I once knew a teenage boy who was raped by his older sister's girlfriend
during a holiday visit to his parent's home. Ten years later, he was
still devastated by the incident. Of course he never reported the
assault, no one would have taken him seriously.
When these cases go to trial, the double standard persists. As CNN's
Nancy Grace plaintively asks, "Why is it when a man rapes a little girl,
he goes to jail, but when a woman rapes a boy, she had a breakdown?"
And shame on reporters who use limp clichés to excuse the inexcusable.
Like the story about a New Orleans mom who stuffed her 3-month-old son
in the clothes dryer and hit the On button.
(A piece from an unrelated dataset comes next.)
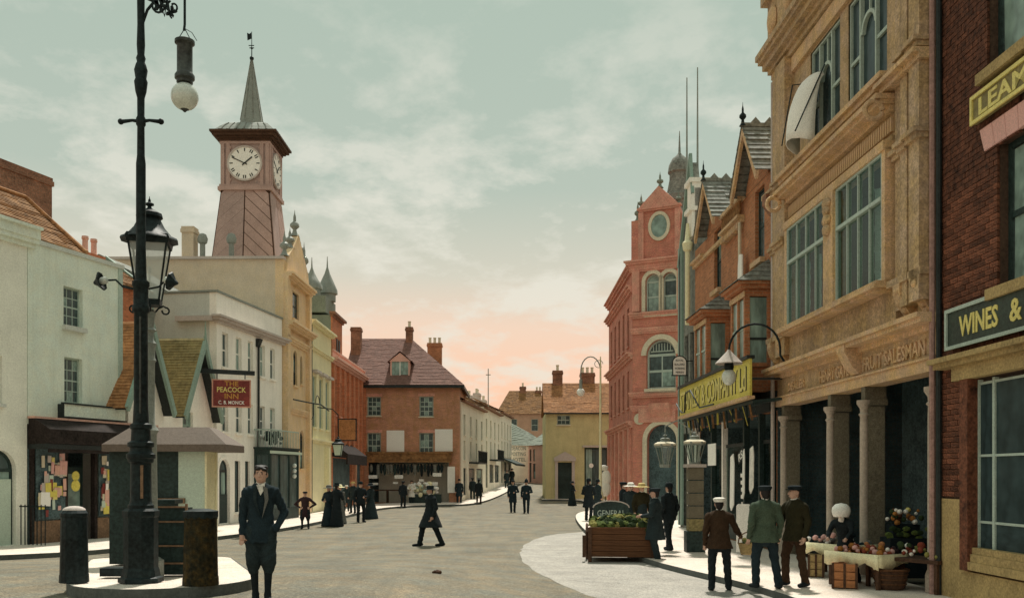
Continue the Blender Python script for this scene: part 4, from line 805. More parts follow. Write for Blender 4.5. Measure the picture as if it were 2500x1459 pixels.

This was the feeble
explanation that the
Times-Picayune
offered in its December 8 edition:
"Murder Suspect 'Was Trying her Best.'"
That condescending headline brings to mind the Solomonic words of
columnist Kathryn
Jean Lopez: "There are mental-health issues in many of
these cases, obviously, but regardless, a society can and must say loud
and clear: 'That's wrong. That's evil. That can never happen again.'"
To which I say, "Amen."
In radio talk shows and internet bulletin boards around the nation,
Americans' ire has reached the boiling point over female child abusers
who are treated with reverential deference by the media and our legal
system.
As long as we tolerate this gender double-standard, the problem will
fester and grow. And our children will continue to be at risk.